1. Method for tightening a threaded joint in two subsequent steps, comprising a first
step during which the joint is tightened to a predetermined pretension snug level,
and a second step during which the joint is further tightened to a final predetermined
pretension level,
characterized in that said second step comprises a time related gradual increase of the torque applied
on the joint from said snug level to said predetermined pretension level in the joint
or to a point where the angle speed has reached a predetermined maximum level.
2. Method according to claim 1 or 2, wherein the tightening torque is applied by an
electric brushless AC-motor tool powered by a variable frequency output power supply
means, said gradually increasing torque applied-on the joint being generated by an
advanced and continuously increasing output frequency from said power supply means.
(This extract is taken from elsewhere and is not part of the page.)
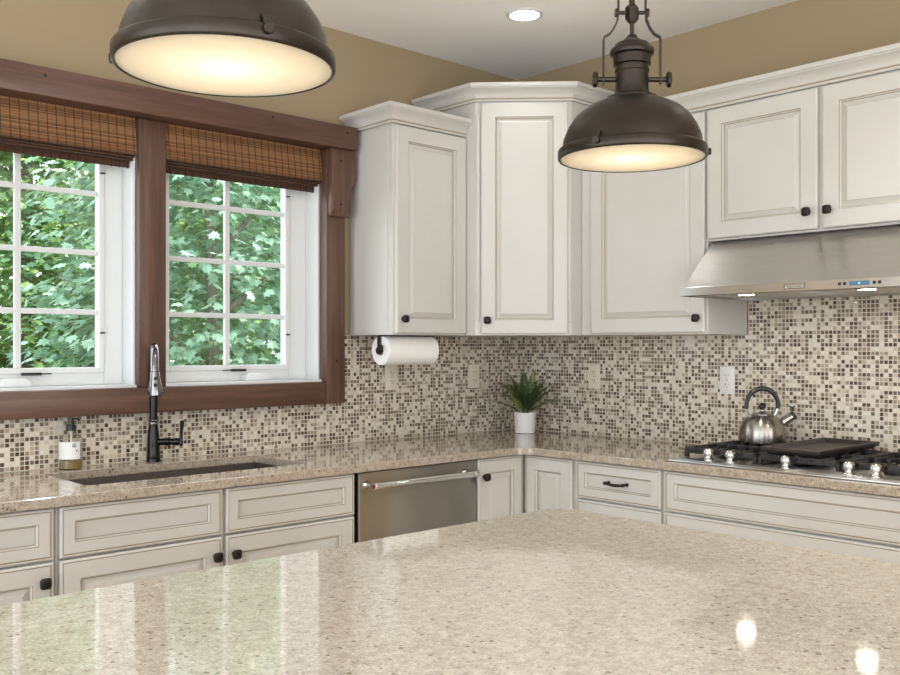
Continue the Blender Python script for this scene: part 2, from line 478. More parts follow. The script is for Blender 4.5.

3. Device for tightening a threaded joint in two subsequent steps, comprising a power
tool (10), a power supply means (11) connected to said power tool (10), and a control
means (12), characterized in that said control means (12) comprises a programable unit for changing during tightening
and in relation to time a torque related parameter of the power supplied to said power
tool (10).
4. Device according to claim 3, wherein said control unit (12) comprises an adjusting
means by which the time related changing rate of said torque related parameter is
set.
5. Device according to claim 3 or 4, wherein said power tool comprises an electric
brushless AC-motor, and said power supply means (11) comprises a variable frequency
output inverter, said torque related parameter is the output frequency of said inverter,
and said adusting means being arranged to enable setting of the frequency changing
rate of AC-power output from said inverter.
6. Device according to claim 5, wherein said control means comprises a microprocessor
in which a circuit is arranged to provide a ramp for gradually increasing the output
frequency of said inverter during tightening.